Constant area element
So now about this constant area element. This would be a parametrization such that equal changes in $r$ and $\theta$ correspond to equal area on the paraboloid, no matter the current position. Let's have a look at this area element, similar to what you already did in your question.
\begin{align*} \left\lvert\mathrm dS\right\rvert &= \left\lVert\frac{\partial F}{\partial\rho}\mathrm d\rho\times \frac{\partial F}{\partial\theta}\mathrm d\theta\right\rVert = \left\lVert\begin{pmatrix}\cos\theta\\2c\rho\\\sin\theta \end{pmatrix}\times\begin{pmatrix}-\rho\sin\theta\\0\\\rho\cos\theta \end{pmatrix}\,\mathrm d\rho\,\mathrm d\theta\right\rVert = \left\lVert\begin{pmatrix} 2c\rho^2\cos\theta\\ \rho\\ 2c\rho^2\sin\theta \end{pmatrix}\,\mathrm d\rho\,\mathrm d\theta\right\rVert \\&= \left\lvert\rho\sqrt{4c^2\rho^2+1}\,\mathrm d\rho\,\mathrm d\theta\right\rvert \end{align*}
Nothing new so far, just confirming your computation and adding a slightly different notation. Now let's introduce a constant $a$ for the constant area element you want for our texture coordinates.
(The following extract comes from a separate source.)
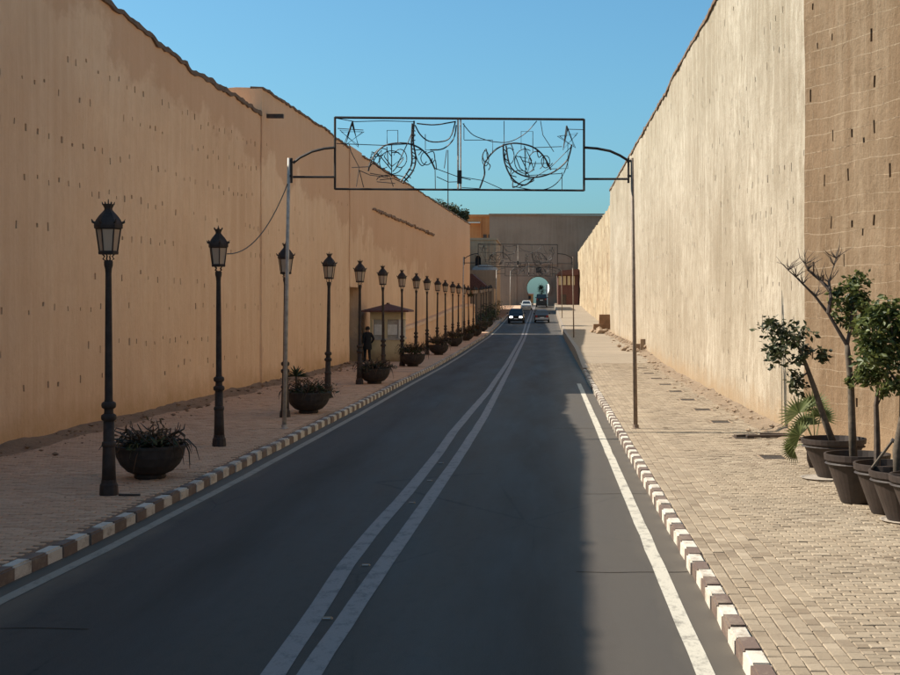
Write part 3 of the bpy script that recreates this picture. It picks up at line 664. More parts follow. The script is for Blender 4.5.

This is a unitless scale factor.
\begin{align*} \mathrm dS &= a\,\mathrm d r\,\mathrm d\theta = \rho\sqrt{4c^2\rho^2+1}\,\mathrm d\rho\,\mathrm d\theta \\ \frac{\mathrm dr}{\mathrm d\rho} &= \frac{\rho}{a}\sqrt{4c^2\rho^2+1} \\ r(\rho) &= \int\frac{\rho}{a}\sqrt{4c^2\rho^2+1}\,\mathrm d\rho = \frac{\left(4c^2\rho^2+1\right)^{\frac32}}{12ac^2} + k_2 \end{align*}
You could also use Wolfram Alpha to compute this integral, or directly type in the differential equation. You'd probably want to choose the constant $k_2$ in such a way that for $\rho=0$ you get $r=0$.
\begin{align*} k_2 &= -\frac1{12ac^2} \\ r(\rho) &= \frac{\left(4c^2\rho^2+1\right)^{\frac32}-1}{12ac^2} \end{align*}
As you can see, this form is very different from the one obtained for the conformal map, so constant area element is something else entirely.